### Written problem
Please, without the pictures, retype exactly the lines from the start of the material through the line that holds "m = MB(); m.box((.36, 2.0, .75), (.06, 1.6, 1.5), .01);".

### Information shown
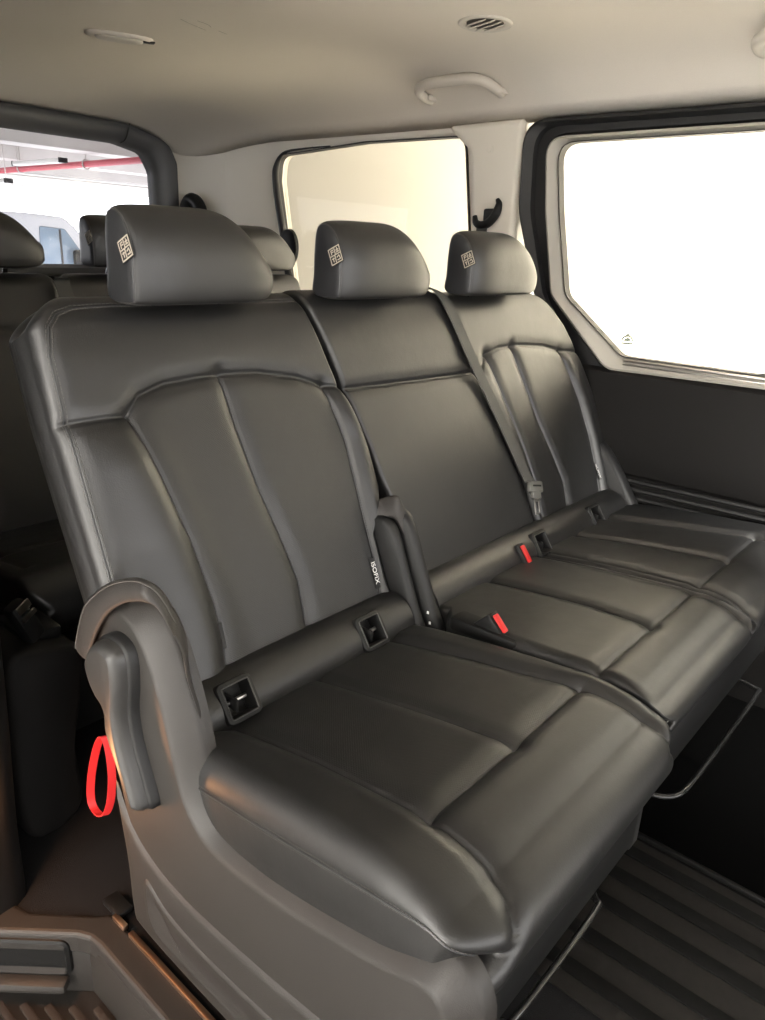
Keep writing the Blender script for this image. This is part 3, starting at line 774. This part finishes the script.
# D pillar: rounded cream trim between quarter window and tailgate
ys_ = np.linspace(0, 1, 14); zz = np.linspace(.80, 1.455, 30); Pd = []
for u in ys_:
    a = u*pi/2
    for z in zz: Pd.append((1.952-.07*(1-math.cos(a)) if True else 0, 2.44+.34*math.sin(a), z))
idx = np.arange(14*30).reshape(14, 30); F = np.stack([idx[:-1, :-1], idx[:-1, 1:], idx[1:, 1:], idx[1:, :-1]], -1).reshape(-1, 4)
struct('trim_2', Pd, F.tolist(), TRIM, None, True)
# raised C pillar trim between the quarter window and the door frame
o = round_poly([(1.20, .85), (1.315, .85), (1.352, 1.22), (1.366, 1.36), (1.46, 1.432), (1.20, 1.436)], [.01, .01, .2, .06, .01, .01], 6); o = same(o)
V, F = yzplate(o, [(0, 1.952), (0, 1.942), (.006, 1.934), (.016, 1.932)]); pt = struct('trim_3', V, F, TRIM, None, True); flatten_flat(fix_normals(pt), 50)
m = MB(); m.lathe((1.932, 1.30, 1.365), [(.011, 0), (.011, .0015), (.009, .002)], 24, M=Matrix.Rotation(-pi/2, 3, 'Y')); m.build('screw_cap', TRIM, pt)
# near side: dark rear jamb of the open doorway, rear quarter
m = MB(); P = catmull([(1.10, -.05), (1.10, .06), (1.095, .15), (1.062, .40), (1.05, .60), (1.06, .9), (1.08, 1.45)], 8)
rings = []
for y, z in P: rings.append(np.array([(.20, y-.03, z), (.30, y-.03, z), (.345, y-.027, z), (.372, y-.012, z), (.385, y+.02, z), (.385, y+.12, z), (.20, y+.12, z)]))
V, F = loft(rings); flatten_flat(fix_normals(struct('wall_left', V, F, PANEL, None, True)), 45)
m = MB(); m.box((.36, 2.0, .75), (.06, 1.6, 1.5), .01); struct('baseboard_left', m.V, m.F, PANEL)

# ---------------------------------------------------------------- far sliding door
GW = round_poly([(.42, 1.378), (1.103, 1.376), (1.075, 1.2), (1.028, .985), (.84, .838), (.48, .836), (.41, .90)], [.05, .05, .3, .05, .05, .04, .1])
SO = round_poly([(.34, 1.390), (1.128, 1.387), (1.106, 1.2), (1.062, .985), (.87, .803), (.34, .811)], [.02, .05, .3, .06, .06, .03])
SF = round_poly([(.25, 1.426), (1.195, 1.430), (1.186, 1.2), (1.11, .985), (.90, .60), (.25, .60)], [.02, .07, .2, .1, .05, .03])
SF2 = round_poly([(.25, 1.411), (1.160, 1.413), (1.148, 1.2), (1.080, .985), (.88, .70), (.25, .70)], [.02, .065, .2, .08, .05, .03])
GW, SO, SF, SF2 = map(same, (GW, SO, SF, SF2))
door = struct('door_1', *loft([at_x(GW, 1.985), at_x(GW, 1.962), at_x(inset(GW, -.006), 1.954), at_x(inset(SO, .006), 1.934), at_x(SO, 1.938), at_x(SO, 1.985)], False, False), DOORT, None, True)
flatten_flat(fix_normals(door), 40)
V, F = loft([at_x(SO, 1.978), at_x(inset(SO, -.008), 1.95), at_x(SF2, 1.952), at_x(inset(SF2, -.004), 1.935), at_x(inset(SF, .008), 1.925), at_x(SF, 1.93), at_x(SF, 1.99)], False, False)
flatten_flat(fix_normals(mesh('door_seal', V, F, RUB, door)), 35)
V, F = loft([at_x(GW, 1.962), at_x(inset(GW, .0006), 1.956), at_x(inset(GW, .003), 1.956), at_x(inset(GW, .0035), 1.985)], False, False)
flatten_flat(fix_normals(mesh('window_gasket', V, F, RUB, door)), 50)
m = MB(); m.box((1.948, .575, .832), (.012, .50, .006), .002); m.box((1.945, .575, .822), (.008, .50, .004), .001); m.build('window_strip', STEEL, door)
m = MB(); yy = np.linspace(-.7, 1.25, 60); prof = [(1.972, .812), (1.942, .806), (1.926, .797), (1.921, .76), (1.919, .62), (1.921, .56), (1.927, .535), (1.94, .525), (1.94, .43), (1.92, .42), (1.92, -.03), (1.99, -.03)]
V, F = loft([np.array([(x, y, z) for x, z in prof]) for y in (-.9, 1.19)], True, True, True)
flatten_flat(fix_normals(mesh('door_panel', V, F, PANEL, door)), 30)
for i in range(4):
    m = MB(); z = .518-i*.023; m.tube([(1.934, -.9, z+.012), (1.934, .4, z), (1.934, .95, z-.006)], .0075, 8); m.build('louvre', PLA_D, door)
w2 = struct('window_2', *loft([at_x(inset(GW, -.004), 1.982), at_x(inset(GW, -.004), 1.986)]), GL_DOOR)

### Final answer
Keep writing the Blender script for this image. This is part 3, starting at line 774. This part finishes the script.
# D pillar: rounded cream trim between quarter window and tailgate
ys_ = np.linspace(0, 1, 14); zz = np.linspace(.80, 1.455, 30); Pd = []
for u in ys_:
    a = u*pi/2
    for z in zz: Pd.append((1.952-.07*(1-math.cos(a)) if True else 0, 2.44+.34*math.sin(a), z))
idx = np.arange(14*30).reshape(14, 30); F = np.stack([idx[:-1, :-1], idx[:-1, 1:], idx[1:, 1:], idx[1:, :-1]], -1).reshape(-1, 4)
struct('trim_2', Pd, F.tolist(), TRIM, None, True)
# raised C pillar trim between the quarter window and the door frame
o = round_poly([(1.20, .85), (1.315, .85), (1.352, 1.22), (1.366, 1.36), (1.46, 1.432), (1.20, 1.436)], [.01, .01, .2, .06, .01, .01], 6); o = same(o)
V, F = yzplate(o, [(0, 1.952), (0, 1.942), (.006, 1.934), (.016, 1.932)]); pt = struct('trim_3', V, F, TRIM, None, True); flatten_flat(fix_normals(pt), 50)
m = MB(); m.lathe((1.932, 1.30, 1.365), [(.011, 0), (.011, .0015), (.009, .002)], 24, M=Matrix.Rotation(-pi/2, 3, 'Y')); m.build('screw_cap', TRIM, pt)
# near side: dark rear jamb of the open doorway, rear quarter
m = MB(); P = catmull([(1.10, -.05), (1.10, .06), (1.095, .15), (1.062, .40), (1.05, .60), (1.06, .9), (1.08, 1.45)], 8)
rings = []
for y, z in P: rings.append(np.array([(.20, y-.03, z), (.30, y-.03, z), (.345, y-.027, z), (.372, y-.012, z), (.385, y+.02, z), (.385, y+.12, z), (.20, y+.12, z)]))
V, F = loft(rings); flatten_flat(fix_normals(struct('wall_left', V, F, PANEL, None, True)), 45)
m = MB(); m.box((.36, 2.0, .75), (.06, 1.6, 1.5), .01); struct('baseboard_left', m.V, m.F, PANEL)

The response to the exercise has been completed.